§ GIVEN DATA
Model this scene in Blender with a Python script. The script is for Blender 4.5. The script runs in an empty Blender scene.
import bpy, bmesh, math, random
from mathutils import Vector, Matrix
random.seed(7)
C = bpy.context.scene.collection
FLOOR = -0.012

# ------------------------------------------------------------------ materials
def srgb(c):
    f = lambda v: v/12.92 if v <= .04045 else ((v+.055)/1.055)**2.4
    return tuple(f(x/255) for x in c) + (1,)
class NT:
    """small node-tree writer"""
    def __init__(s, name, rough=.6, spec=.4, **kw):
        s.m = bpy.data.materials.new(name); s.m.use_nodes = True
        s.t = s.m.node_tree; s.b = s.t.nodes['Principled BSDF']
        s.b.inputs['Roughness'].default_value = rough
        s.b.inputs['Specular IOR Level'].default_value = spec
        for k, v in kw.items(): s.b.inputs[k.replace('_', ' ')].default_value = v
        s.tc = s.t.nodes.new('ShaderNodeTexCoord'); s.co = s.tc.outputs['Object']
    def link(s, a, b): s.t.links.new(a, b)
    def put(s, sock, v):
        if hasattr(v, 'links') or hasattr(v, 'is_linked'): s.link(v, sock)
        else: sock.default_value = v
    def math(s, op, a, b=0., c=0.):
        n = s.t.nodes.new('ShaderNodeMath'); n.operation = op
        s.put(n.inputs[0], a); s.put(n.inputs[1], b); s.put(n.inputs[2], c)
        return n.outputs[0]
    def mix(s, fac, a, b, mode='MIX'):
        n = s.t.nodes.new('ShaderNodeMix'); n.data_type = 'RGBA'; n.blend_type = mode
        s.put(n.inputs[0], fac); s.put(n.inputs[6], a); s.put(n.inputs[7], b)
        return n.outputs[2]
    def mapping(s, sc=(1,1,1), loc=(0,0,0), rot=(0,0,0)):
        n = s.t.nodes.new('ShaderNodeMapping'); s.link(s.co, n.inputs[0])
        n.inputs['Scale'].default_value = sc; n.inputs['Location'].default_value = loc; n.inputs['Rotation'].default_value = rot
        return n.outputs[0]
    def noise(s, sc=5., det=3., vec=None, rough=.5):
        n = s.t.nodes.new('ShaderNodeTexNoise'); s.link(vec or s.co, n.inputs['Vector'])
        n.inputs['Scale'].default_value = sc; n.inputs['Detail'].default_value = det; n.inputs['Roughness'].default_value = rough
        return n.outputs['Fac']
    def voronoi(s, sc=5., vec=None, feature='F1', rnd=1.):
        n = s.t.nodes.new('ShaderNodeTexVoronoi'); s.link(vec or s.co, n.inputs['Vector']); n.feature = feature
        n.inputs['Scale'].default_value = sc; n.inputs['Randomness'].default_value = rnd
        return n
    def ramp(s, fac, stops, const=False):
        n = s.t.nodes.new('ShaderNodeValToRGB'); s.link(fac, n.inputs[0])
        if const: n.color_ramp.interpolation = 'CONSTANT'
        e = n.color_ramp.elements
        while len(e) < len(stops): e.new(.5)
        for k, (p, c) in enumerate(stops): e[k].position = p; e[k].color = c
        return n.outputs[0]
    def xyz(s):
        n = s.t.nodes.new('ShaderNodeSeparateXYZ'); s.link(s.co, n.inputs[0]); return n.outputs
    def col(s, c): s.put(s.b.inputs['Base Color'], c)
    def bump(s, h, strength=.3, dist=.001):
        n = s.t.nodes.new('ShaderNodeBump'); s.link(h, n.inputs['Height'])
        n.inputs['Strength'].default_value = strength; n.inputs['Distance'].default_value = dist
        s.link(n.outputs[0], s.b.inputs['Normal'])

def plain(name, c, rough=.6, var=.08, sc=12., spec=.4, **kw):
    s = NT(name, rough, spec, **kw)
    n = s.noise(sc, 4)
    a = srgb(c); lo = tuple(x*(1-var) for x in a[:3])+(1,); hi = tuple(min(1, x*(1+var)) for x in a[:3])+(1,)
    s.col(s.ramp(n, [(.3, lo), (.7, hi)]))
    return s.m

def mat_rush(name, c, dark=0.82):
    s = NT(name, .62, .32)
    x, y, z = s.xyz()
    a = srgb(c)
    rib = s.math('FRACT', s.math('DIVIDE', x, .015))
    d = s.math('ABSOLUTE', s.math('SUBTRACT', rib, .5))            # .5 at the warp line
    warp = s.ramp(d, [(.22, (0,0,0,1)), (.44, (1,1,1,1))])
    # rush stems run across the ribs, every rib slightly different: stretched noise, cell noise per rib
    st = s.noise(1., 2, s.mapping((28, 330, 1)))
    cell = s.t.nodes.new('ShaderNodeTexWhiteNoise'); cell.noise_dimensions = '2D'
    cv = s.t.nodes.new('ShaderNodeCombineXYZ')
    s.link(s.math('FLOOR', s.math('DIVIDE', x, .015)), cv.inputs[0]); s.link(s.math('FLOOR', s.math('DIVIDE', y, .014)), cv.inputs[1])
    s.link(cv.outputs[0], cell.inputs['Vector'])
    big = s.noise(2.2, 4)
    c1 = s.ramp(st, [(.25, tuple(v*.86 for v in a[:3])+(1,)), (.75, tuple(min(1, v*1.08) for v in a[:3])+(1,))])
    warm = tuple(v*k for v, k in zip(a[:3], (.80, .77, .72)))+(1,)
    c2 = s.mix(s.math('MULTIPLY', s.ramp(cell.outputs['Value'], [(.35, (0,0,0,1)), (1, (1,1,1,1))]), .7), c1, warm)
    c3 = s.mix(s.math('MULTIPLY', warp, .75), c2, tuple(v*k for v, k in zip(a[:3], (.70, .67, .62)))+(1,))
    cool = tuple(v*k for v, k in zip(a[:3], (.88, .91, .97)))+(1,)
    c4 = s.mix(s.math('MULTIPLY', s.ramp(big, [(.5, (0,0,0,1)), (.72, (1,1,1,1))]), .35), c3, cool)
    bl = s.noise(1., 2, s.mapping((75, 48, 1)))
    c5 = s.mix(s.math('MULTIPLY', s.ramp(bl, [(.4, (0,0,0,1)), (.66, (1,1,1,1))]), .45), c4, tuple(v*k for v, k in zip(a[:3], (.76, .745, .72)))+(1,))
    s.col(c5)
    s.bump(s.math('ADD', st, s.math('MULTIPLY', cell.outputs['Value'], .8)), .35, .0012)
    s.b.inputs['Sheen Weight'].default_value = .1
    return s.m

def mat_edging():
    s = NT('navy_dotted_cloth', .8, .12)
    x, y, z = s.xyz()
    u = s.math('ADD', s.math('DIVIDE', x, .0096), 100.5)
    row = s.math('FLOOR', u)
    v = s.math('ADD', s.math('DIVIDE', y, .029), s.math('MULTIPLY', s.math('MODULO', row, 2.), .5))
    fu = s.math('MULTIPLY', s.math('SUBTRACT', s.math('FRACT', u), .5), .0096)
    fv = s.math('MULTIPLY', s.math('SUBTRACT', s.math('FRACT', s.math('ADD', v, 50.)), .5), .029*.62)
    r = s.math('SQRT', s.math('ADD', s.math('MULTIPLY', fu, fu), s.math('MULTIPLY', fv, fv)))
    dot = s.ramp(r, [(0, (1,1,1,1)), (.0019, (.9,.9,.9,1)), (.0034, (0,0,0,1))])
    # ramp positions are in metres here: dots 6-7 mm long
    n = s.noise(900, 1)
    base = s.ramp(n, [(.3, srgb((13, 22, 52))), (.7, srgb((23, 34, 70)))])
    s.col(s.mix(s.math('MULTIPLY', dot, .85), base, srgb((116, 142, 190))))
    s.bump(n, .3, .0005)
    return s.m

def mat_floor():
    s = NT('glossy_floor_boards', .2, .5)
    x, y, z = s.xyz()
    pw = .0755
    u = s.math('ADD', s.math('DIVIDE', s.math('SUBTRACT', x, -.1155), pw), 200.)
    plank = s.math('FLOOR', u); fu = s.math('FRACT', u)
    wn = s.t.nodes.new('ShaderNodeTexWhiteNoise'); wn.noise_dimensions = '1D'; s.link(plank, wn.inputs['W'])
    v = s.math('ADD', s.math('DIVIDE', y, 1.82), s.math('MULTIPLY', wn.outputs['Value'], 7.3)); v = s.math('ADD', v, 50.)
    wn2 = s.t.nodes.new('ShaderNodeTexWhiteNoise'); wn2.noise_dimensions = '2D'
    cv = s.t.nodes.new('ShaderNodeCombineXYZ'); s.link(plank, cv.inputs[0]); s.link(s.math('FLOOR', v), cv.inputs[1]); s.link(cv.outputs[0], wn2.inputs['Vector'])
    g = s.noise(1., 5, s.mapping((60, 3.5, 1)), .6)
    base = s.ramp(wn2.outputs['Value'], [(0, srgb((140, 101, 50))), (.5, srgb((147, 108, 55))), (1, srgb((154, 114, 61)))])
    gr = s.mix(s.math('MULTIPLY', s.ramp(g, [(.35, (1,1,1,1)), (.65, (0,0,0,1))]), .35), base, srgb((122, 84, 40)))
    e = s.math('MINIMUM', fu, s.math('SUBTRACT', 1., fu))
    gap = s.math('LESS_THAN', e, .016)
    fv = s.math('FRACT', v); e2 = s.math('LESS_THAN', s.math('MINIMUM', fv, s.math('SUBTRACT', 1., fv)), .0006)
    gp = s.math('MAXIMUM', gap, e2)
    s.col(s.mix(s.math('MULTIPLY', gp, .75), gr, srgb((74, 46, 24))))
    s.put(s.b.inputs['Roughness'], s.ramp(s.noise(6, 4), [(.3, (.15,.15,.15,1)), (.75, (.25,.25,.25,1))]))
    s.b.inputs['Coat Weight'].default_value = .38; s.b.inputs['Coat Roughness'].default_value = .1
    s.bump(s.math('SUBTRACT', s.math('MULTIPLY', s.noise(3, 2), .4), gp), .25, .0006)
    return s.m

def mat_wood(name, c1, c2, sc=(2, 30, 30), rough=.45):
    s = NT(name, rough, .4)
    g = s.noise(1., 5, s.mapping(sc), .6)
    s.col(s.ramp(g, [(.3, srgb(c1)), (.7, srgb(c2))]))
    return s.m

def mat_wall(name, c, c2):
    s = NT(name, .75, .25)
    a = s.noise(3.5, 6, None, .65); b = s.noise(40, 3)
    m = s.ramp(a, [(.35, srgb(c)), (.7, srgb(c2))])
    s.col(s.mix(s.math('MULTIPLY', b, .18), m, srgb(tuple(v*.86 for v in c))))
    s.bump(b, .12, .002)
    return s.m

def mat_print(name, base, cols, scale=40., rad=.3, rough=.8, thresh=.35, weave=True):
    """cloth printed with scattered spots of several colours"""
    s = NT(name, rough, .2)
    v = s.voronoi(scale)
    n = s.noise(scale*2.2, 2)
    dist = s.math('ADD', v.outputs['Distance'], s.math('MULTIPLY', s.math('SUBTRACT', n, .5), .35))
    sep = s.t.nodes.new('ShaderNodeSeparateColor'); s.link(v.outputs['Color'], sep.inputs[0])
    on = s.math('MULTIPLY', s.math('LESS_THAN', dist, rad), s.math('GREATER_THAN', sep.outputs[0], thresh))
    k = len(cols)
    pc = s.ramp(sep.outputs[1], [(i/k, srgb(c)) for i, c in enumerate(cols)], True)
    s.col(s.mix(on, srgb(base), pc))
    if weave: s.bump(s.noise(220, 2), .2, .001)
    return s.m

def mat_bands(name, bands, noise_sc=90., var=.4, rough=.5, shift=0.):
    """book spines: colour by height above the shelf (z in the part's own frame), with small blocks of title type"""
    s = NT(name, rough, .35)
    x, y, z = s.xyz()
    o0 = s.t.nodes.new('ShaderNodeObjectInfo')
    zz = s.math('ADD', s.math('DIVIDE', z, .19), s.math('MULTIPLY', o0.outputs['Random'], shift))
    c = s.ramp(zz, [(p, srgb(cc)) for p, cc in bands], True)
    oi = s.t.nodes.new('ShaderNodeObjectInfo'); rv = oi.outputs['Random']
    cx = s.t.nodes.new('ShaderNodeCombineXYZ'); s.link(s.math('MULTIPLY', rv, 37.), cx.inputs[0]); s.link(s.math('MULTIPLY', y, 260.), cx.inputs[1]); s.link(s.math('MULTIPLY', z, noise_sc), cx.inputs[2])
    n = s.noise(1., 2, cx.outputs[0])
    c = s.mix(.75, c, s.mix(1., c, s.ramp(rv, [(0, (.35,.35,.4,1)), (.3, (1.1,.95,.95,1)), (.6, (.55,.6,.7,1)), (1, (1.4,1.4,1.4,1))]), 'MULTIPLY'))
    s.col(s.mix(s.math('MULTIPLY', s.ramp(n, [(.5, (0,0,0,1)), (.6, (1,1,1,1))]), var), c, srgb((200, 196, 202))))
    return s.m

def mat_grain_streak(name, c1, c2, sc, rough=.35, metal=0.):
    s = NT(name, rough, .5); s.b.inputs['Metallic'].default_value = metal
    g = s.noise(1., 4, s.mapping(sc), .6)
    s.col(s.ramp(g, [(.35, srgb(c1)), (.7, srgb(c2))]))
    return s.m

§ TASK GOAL
Quote exactly the first line of the data and every line after it through the one holding "FLOOR = -0.012".

§ EXPECTED ANSWER
Model this scene in Blender with a Python script. The script is for Blender 4.5. The script runs in an empty Blender scene.
import bpy, bmesh, math, random
from mathutils import Vector, Matrix
random.seed(7)
C = bpy.context.scene.collection
FLOOR = -0.012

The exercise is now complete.